For 2012, the company posted a loss of €287 million as revenue dropped 12 percent to €3.7 billion. Mediaset is also facing stiff competition from Rupert Murdoch’s pay-TV provider, Sky Italia (NWS). To counter that challenge, Mediaset has held talks with Qatar’s Al Jazeera and French pay-TV channel Canal+ (VIVHY) about forming a partnership.

A Mediaset spokesman says the losses are due to declines in advertising and not any weakness in management.

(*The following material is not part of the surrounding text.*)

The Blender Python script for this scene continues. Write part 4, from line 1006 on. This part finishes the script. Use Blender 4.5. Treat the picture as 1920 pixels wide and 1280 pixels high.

Of the court cases Berlusconi faces, the most serious is a conviction last October for tax fraud. The 76-year-old billionaire, who describes himself as the most persecuted man in history, was sentenced to four years in prison in the case, in which he allegedly used an offshore company to buy rights to American movies to evade taxes for Mediaset. An appeal will be heard on May 8. And in March, Berlusconi was convicted and received a one-year sentence in a wiretapping case related to the 2006 battle for control of Banca Nazionale del Lavoro. He is appealing that conviction as well. Under Italian law, nonviolent defendants aren’t usually jailed until all appeals have been heard. “He’s been written off before and he’s always managed to come back,” says Claudio Aspesi, a media analyst at Sanford C. Bernstein (AB) in London. “Somehow he’s managed to transform his losses into quasi-victories.”

The bottom line: Berlusconi’s media empire lost $376 million last year and has been forced to cut costs as it faces stiff competition from rivals.